Il dono dello Spirito genera comprensione innanzitutto alimentando il gusto, la passione e il dovere della verità.
È una parola che ci fa paura. Ognuno di noi pensa di avere la sua verità in tasca pensando che sia la verità tutta intera. D’altra parte come possiamo vivere e come possiamo comprenderci veramente e quindi unirci se non siamo appassionati alla verità? Appassionati alla verità delle cose, alla verità dei fatti, alla verità interiore, alla verità della vita.
Lo Spirito – lo ha detto Gesù – è lo Spirito della verità.
Per perseguire la strada della verità è necessaria la conoscenza. Non possiamo sottrarci a conoscere. C’è la conoscenza data dalla scienza e dalla attualità, ma c’è una conoscenza ulteriore, di ciò che è decisivo della vita, della verità della vita.
Non rassegniamoci a dire “ognuno ha la sua verità”. Non troveremo mai motivi per unirci se ci rassegniamo al fatto che ognuno porta in tasca la verità pensando che sia la verità tutta intera.

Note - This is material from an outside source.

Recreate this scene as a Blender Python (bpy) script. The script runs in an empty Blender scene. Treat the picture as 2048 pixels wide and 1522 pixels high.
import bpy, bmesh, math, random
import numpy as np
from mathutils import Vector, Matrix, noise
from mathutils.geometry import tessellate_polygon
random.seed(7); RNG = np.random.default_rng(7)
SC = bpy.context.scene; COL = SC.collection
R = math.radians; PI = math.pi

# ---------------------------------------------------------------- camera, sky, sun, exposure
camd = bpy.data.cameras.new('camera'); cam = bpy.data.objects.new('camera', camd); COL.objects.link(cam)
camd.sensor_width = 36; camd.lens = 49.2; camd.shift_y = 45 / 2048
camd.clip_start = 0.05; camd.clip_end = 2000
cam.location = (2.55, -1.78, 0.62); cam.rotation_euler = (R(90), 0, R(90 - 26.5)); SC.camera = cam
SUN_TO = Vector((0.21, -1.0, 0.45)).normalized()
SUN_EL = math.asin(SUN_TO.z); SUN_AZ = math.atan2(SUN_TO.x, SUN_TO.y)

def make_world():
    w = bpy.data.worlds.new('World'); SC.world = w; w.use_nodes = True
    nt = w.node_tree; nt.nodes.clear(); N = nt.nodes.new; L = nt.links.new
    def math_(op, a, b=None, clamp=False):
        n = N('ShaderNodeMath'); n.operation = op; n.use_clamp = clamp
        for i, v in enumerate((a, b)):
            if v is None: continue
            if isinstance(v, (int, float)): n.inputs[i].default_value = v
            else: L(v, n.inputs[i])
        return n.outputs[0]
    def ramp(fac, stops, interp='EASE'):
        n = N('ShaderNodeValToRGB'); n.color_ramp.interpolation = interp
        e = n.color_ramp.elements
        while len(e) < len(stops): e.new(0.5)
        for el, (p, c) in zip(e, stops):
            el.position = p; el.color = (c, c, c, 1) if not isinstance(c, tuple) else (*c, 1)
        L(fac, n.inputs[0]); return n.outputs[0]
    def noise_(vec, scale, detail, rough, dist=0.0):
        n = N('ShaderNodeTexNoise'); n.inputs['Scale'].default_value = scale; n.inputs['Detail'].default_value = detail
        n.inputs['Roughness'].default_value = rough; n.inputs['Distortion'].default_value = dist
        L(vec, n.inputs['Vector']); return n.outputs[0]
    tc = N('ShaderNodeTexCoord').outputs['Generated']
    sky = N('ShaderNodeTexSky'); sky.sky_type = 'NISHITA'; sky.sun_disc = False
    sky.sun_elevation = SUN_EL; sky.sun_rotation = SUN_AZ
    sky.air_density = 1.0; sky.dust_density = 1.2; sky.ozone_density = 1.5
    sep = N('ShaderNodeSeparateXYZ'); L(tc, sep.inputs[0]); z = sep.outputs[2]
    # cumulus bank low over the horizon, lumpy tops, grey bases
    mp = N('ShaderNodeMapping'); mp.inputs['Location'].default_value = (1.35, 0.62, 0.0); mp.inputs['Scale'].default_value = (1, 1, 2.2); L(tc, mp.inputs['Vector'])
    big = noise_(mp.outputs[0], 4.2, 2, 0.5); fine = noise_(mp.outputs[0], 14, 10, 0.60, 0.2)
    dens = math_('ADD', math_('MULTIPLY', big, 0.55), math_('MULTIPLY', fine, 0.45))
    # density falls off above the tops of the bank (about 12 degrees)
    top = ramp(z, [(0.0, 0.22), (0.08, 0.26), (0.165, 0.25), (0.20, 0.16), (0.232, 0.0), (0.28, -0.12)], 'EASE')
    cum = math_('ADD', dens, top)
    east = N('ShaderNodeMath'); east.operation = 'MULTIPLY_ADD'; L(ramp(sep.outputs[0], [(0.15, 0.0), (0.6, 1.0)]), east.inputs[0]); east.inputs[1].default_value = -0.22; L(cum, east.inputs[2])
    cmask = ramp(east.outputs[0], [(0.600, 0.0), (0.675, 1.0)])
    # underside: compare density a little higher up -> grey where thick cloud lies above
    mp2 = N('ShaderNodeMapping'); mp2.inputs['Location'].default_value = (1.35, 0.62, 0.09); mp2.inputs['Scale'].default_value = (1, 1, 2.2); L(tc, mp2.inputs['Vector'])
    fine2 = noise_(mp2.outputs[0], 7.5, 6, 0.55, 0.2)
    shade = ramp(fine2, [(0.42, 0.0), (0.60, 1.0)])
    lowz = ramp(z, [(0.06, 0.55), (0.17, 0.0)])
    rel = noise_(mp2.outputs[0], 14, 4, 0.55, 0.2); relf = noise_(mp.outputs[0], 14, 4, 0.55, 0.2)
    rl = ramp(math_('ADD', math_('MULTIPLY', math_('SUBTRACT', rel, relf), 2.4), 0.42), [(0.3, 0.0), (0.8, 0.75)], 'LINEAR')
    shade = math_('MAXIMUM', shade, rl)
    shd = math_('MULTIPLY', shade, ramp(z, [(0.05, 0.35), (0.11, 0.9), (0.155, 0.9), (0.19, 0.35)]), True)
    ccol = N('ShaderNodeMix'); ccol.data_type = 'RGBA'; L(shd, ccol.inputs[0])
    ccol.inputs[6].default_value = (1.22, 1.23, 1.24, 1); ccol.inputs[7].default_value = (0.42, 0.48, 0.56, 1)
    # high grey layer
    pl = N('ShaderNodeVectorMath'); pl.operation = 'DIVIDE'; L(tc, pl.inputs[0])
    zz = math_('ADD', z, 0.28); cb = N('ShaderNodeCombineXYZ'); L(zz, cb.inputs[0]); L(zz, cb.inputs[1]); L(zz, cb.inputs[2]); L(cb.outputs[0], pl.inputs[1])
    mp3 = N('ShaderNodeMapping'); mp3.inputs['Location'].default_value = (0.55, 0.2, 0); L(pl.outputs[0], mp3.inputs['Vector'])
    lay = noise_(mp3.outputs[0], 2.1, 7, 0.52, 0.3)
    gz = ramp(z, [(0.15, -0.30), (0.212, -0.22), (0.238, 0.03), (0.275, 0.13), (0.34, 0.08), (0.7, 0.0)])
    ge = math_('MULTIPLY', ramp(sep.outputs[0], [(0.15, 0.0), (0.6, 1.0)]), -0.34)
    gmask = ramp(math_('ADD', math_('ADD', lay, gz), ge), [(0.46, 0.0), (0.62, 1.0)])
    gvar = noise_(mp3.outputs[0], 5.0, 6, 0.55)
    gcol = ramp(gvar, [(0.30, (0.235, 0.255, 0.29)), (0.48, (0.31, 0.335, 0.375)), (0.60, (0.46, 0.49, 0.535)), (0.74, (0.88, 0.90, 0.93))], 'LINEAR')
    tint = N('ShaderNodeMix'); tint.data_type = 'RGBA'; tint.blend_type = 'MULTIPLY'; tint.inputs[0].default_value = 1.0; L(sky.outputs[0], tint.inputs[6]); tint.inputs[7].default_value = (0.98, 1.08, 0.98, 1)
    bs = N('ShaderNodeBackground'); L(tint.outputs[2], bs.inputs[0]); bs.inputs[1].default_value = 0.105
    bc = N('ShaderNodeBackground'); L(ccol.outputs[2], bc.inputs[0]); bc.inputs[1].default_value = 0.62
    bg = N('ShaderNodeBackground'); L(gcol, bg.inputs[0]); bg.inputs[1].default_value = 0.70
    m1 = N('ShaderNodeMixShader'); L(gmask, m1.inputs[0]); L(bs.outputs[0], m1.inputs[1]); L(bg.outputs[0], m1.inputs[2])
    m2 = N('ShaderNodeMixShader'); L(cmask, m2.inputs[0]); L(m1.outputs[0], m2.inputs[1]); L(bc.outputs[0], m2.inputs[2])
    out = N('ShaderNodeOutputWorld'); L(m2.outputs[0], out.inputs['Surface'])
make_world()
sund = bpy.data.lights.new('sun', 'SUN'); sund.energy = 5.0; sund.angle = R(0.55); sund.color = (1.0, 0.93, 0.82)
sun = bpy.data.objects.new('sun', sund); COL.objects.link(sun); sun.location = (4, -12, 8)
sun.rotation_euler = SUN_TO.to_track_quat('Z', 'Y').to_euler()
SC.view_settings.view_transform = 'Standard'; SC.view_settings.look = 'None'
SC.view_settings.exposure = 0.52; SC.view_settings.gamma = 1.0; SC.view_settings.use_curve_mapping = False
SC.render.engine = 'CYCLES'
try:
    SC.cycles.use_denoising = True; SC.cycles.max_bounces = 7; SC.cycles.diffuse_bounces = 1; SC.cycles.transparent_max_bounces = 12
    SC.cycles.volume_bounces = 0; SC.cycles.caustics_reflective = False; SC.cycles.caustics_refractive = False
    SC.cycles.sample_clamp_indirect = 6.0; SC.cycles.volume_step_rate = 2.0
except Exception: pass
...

Lo Spirito alimenta comprensione e non confusione, perché suscita il sentimento della fiducia. Senza fiducia non può esserci comprensione ma ci sarà inevitabilmente confusione. E noi facciamo fatica a coltivare la fiducia: abbiamo bisogno del dono dello Spirito.
La fiducia può consolidarsi se è accompagnata dalla rettitudine.
Alla rettitudine di ciascuno alimenta la fiducia della comunità, alimenta la comprensione.
Lo Spirito Santo è lo spirito che alimenta la fiducia chiedendoci di perseguire la rettitudine: la rettitudine delle intenzioni, la rettitudine dei comportamenti, la rettitudine nel linguaggio.
A fronte della confusione, lo Spirito crea comprensione perché crea unità.
Lo spirito dell’unità chiede a noi di corrispondere a questo dono attraverso la condivisione.
Condivisione è attenzione, è aiuto reciproco, è perdono offerto, è appassionarsi insieme per un bene cominciando a quello delle nostre famiglie fino ad arrivare a quello della comunità e della società tutta intera.
Dice l’Apostolo: “Se viviamo dello Spirito, camminiamo guidati dallo Spirito e raccoglieremo i frutti dello Spirito”. Ce li ha ricordati questi dono e tutti vorremmo raccoglierli: amore, gioia, pace, magnanimità, benevolenza, bontà, fedeltà, mitezza, dominio di sé.
Cari fratelli e sorelle, che questa Pentecoste porti per ciascuno questi frutti.